-- begin Supplied records --
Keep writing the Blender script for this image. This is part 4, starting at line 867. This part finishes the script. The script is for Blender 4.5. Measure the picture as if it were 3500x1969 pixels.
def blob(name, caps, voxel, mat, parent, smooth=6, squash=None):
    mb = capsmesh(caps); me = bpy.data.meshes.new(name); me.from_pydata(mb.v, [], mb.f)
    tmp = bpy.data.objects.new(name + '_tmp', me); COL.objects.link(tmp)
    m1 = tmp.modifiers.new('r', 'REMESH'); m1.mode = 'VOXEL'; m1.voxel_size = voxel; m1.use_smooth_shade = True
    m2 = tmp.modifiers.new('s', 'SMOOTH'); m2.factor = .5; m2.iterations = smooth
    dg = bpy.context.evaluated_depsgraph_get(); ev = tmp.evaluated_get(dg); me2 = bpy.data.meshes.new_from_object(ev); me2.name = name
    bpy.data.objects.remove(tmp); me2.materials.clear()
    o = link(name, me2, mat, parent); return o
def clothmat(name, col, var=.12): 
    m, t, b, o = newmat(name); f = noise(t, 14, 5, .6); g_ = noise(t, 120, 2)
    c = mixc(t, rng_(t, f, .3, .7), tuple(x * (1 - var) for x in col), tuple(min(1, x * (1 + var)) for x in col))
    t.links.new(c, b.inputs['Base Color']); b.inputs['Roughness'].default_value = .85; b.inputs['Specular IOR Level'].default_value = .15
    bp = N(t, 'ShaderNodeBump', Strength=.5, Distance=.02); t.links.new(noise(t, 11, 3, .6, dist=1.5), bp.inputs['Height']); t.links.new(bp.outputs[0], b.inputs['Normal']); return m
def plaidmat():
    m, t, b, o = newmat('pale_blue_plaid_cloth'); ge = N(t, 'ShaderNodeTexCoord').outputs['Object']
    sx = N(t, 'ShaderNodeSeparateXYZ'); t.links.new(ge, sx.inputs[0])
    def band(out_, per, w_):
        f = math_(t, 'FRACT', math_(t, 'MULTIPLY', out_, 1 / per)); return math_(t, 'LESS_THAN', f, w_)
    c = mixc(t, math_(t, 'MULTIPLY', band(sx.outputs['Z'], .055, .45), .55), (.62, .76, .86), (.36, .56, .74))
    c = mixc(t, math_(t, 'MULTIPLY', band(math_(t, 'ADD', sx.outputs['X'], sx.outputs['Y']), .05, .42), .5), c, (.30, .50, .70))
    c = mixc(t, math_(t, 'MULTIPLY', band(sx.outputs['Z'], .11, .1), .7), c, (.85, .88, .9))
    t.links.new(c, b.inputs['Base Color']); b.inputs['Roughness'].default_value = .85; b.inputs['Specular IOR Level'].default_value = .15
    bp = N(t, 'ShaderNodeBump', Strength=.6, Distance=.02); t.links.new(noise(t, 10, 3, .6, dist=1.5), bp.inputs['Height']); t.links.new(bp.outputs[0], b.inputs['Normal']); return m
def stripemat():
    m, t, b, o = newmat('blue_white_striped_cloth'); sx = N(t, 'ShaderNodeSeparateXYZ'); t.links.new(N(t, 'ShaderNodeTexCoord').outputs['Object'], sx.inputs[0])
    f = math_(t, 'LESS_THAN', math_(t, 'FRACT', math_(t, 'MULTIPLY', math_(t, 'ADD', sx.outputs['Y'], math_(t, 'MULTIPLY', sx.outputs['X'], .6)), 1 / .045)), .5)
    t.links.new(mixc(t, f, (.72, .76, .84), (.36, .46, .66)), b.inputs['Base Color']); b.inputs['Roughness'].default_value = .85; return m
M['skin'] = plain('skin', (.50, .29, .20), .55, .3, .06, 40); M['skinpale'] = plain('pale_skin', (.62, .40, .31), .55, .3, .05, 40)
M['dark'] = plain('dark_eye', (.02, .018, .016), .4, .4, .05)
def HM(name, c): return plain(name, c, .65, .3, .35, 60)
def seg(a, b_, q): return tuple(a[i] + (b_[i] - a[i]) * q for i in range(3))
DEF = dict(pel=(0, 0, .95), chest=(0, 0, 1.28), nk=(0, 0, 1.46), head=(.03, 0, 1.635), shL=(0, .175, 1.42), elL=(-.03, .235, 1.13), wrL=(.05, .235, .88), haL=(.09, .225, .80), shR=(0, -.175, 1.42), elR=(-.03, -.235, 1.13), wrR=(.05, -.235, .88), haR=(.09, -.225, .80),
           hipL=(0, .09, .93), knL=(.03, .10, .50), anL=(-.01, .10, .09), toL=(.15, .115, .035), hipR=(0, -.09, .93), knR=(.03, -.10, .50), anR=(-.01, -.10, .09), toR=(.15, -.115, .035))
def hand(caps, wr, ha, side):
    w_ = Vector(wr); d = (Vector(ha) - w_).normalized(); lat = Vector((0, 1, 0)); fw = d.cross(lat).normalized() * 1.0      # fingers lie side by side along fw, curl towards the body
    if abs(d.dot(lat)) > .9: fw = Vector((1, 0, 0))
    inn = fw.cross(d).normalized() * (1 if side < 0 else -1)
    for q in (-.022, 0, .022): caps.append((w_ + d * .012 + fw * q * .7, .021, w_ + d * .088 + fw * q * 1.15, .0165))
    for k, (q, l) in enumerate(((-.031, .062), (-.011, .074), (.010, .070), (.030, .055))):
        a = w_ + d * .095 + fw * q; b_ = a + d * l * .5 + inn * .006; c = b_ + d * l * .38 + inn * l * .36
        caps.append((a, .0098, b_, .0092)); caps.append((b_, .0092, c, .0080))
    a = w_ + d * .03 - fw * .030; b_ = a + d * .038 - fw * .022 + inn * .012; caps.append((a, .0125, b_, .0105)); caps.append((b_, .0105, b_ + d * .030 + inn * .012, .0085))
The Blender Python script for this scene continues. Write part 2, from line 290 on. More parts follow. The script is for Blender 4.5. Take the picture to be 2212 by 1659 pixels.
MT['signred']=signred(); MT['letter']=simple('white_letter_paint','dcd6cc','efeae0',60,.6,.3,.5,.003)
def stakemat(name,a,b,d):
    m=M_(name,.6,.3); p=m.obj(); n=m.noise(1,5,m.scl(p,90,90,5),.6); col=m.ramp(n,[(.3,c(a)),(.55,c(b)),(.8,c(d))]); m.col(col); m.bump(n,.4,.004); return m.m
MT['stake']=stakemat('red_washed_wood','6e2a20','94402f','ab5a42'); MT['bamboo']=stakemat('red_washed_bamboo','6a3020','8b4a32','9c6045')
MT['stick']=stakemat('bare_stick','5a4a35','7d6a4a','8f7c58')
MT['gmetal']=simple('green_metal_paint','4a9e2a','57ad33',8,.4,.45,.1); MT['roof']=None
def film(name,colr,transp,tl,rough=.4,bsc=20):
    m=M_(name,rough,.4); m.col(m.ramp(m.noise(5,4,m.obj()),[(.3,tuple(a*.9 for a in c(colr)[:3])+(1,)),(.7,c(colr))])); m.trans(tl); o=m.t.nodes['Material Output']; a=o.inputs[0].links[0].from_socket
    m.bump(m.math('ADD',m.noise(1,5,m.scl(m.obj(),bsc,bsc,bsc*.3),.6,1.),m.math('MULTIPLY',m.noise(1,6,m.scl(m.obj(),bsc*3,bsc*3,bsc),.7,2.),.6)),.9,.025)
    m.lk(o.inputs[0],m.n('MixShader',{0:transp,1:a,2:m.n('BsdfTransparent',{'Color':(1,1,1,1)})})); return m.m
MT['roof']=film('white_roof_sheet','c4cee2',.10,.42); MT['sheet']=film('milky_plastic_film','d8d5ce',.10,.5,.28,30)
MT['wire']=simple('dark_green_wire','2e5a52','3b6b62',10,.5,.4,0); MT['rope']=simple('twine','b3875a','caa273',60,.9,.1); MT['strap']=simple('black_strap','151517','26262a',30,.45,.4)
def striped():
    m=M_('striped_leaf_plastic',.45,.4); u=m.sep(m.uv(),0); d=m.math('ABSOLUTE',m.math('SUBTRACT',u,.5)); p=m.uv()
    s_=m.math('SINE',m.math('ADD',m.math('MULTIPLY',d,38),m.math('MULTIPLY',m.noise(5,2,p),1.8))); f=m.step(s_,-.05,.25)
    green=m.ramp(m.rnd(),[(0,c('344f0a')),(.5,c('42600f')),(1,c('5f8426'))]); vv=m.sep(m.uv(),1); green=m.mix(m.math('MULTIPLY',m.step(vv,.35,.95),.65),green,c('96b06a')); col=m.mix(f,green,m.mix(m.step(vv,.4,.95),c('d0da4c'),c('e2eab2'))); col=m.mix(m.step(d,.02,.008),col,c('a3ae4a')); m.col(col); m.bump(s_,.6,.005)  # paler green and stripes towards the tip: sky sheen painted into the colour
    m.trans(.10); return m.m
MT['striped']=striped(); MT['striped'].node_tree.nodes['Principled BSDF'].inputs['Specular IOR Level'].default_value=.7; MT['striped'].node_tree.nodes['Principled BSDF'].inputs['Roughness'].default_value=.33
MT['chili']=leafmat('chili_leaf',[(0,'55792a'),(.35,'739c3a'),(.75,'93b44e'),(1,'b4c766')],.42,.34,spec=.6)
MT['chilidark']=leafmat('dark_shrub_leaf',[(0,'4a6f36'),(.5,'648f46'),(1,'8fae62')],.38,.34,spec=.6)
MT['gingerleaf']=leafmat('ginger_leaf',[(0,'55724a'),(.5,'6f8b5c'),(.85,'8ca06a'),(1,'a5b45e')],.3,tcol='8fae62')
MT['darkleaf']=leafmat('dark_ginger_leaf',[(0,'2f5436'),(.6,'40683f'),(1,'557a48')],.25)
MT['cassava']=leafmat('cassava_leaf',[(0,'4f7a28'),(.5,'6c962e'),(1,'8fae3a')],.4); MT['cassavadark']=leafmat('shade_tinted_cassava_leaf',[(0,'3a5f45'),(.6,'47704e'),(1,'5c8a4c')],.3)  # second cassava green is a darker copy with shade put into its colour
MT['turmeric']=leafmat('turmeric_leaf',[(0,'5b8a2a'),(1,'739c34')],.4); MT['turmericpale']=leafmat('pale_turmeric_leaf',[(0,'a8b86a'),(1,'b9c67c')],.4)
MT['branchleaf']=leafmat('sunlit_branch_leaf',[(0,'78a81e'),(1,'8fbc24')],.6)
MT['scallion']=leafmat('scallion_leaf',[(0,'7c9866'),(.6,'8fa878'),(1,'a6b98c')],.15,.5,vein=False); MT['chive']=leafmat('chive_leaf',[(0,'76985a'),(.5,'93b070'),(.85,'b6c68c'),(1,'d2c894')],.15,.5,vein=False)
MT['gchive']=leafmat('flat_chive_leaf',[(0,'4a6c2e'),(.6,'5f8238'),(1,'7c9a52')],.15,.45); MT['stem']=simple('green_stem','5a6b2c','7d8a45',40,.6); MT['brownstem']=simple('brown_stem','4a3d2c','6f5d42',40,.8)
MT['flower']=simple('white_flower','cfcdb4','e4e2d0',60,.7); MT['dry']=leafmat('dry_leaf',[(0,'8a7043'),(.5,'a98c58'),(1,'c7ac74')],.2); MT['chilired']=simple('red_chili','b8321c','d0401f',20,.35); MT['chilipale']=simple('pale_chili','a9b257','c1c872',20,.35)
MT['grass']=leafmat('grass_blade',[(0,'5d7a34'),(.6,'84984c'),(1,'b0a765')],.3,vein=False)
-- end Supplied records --
§ Short problem: Across the data above, how many lines include the word "pixels"? Give only the count.

§ Answer to the problem: 2